Alors j’avoue que je suis très vite passé outre les reproches qu’on peut faire à Avengers pour en retenir principalement la source de plaisir que le film représente et le gigantesque réservoir d’action spectaculaire qu’il déverse à l’écran.
Et puis comme à l’accoutumée pour les films estampillés Marvel Studios, je suis consciencieusement resté à ma place jusqu’au bout du (très long) générique de fin pour y voir la traditionnelle petite séquence d’après générique. Y entrapercevoir la silhouette du cultissime Thanos a éveillé en moi une grosse impatience de le voir à l’affiche du second volume d’Avengers (qui est annoncé pour 2015 si je ne m’abuse).
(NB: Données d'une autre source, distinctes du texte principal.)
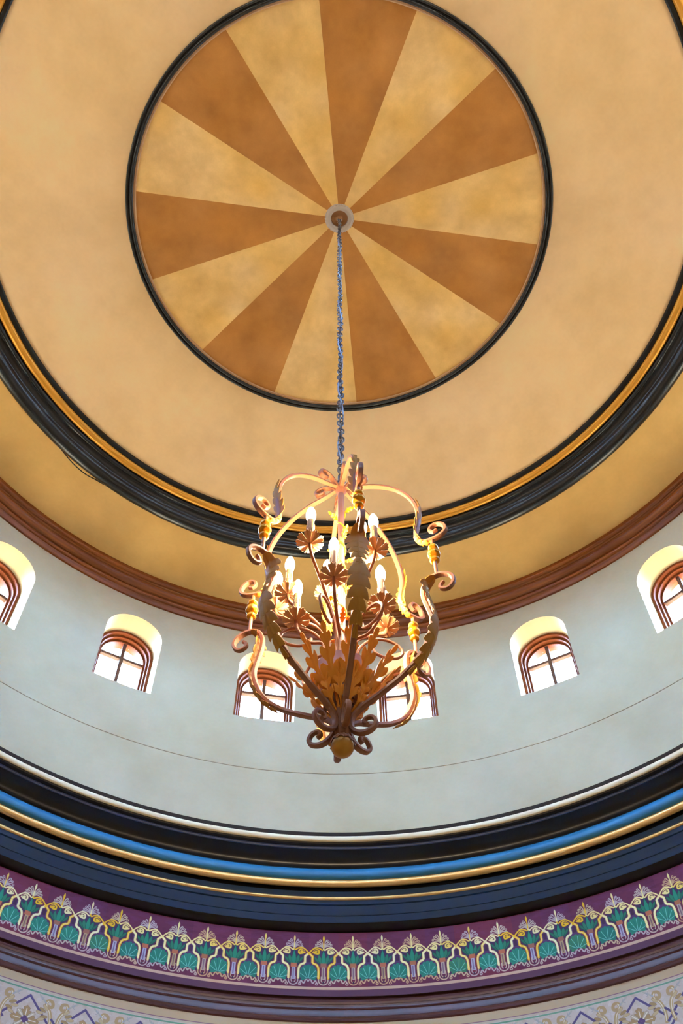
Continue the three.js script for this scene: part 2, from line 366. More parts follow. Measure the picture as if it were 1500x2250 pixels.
/* ---------- cornice under the drum ---------- */
{
  const g = structGroup('trim_4', 'deep black, blue and gold cornice ringing the foot of the drum');
  const R = atRatio;
  const lip = [R(1.0875, 4.662)[0], 4.70];
  obj('black_lip', lathe([[RD + 0.02, 4.70], lip, [lip[0], 4.672], [3.10, 4.64], [3.16, 4.66], [RD + 0.02, 4.66]]), M.black, g);
  obj('cream_bead', lathe([...arc(R(1.0906, 4.655)[0] + 0.002, 4.656, 0.017, 90, 330, 10), [3.10, 4.66]], { crease: 0.9 }), M.cream, g);
  // black cove with a small astragal at its top edge
  const c0 = R(1.098, 4.645), c1 = R(1.1055, 4.642), c2 = R(1.111, 4.64);
  obj('black_cove', lathe([[3.09, 4.665], c0, [c1[0] - 0.004, 4.652], [c2[0] + 0.004, 4.652],
    R(1.122, 4.645), R(1.132, 4.632), R(1.141, 4.612), R(1.148, 4.585), R(1.1525, 4.562), [3.30, 4.60], [3.34, 4.72], [3.09, 4.72]], { crease: 0.8 }), M.black, g);
  obj('blue_sheen_astragal', lathe(arc((c1[0] + c2[0]) / 2, 4.645, 0.009, 0, 360, 16).slice(0, -1), { crease: 0.9 }), M.blueSheen, g);  // bluish reflection of the pale wall put into the bead colour
  const b = R(1.1592, 4.545);
  obj('blue_torus', lathe(arc(b[0] + 0.004, b[1] + 0.006, 0.034, 60, 420, 24).slice(0, -1), { crease: 0.9 }), M.blue, g);
  const e = R(1.1742, 4.518);
  obj('gold_bead', lathe(arc(e[0] + 0.004, e[1] + 0.004, 0.028, 60, 420, 20).slice(0, -1), { crease: 0.9 }), M.gilt, g);
  obj('black_recess', lathe([[3.27, 4.58], R(1.176, 4.53), R(1.182, 4.515), R(1.193, 4.505), R(1.197, 4.475), [3.52, 4.475], [3.52, 4.66], [3.34, 4.66]]), M.black, g);
  obj('navy_fillet', lathe([R(1.1915, 4.477), R(1.2025, 4.468), [3.55, 4.467], [3.55, 4.50]]), M.navy, g);
  const f = R(1.2056, 4.462);
  obj('gold_line', lathe(arc(f[0] + 0.003, f[1] + 0.004, 0.0115, 60, 420, 14).slice(0, -1), { crease: 0.9 }), M.gilt, g);
  obj('navy_fascia', lathe([R(1.2072, 4.458), R(1.2172, 4.443), [R(1.2172, 4.443)[0] + 0.02, 4.445], [R(1.2195, 4.438)[0] + 0.02, 4.440], R(1.2203, 4.436), R(1.2395, 4.41), [R(1.24, 4.409)[0] + 0.008, 4.4105], R(1.2415, 4.408), R(1.2549, 4.39), [3.56, 4.395], [3.66, 4.40], [3.66, 4.49]]), M.navy, g);
  obj('shade_soffit', lathe([R(1.2553, 4.388), [3.53, 4.379], [3.66, 4.374], [3.66, 4.394], [3.56, 4.394]]), M.black, g);  // black ring paints in the shadow band between fascia and frieze
}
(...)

Loin d’être un film parfait, Avengers aura pourtant tenu son statut et rempli son rôle à la perfection : c’est un très chouette film de super-héros, décomplexé, plein d’action et d’humour. L’attente avait été longue et volontairement bien entretenue par Marvel, et malgré cela le film a réussi à ne pas être décevant, tous les blockbusters ne peuvent pas en dire autant.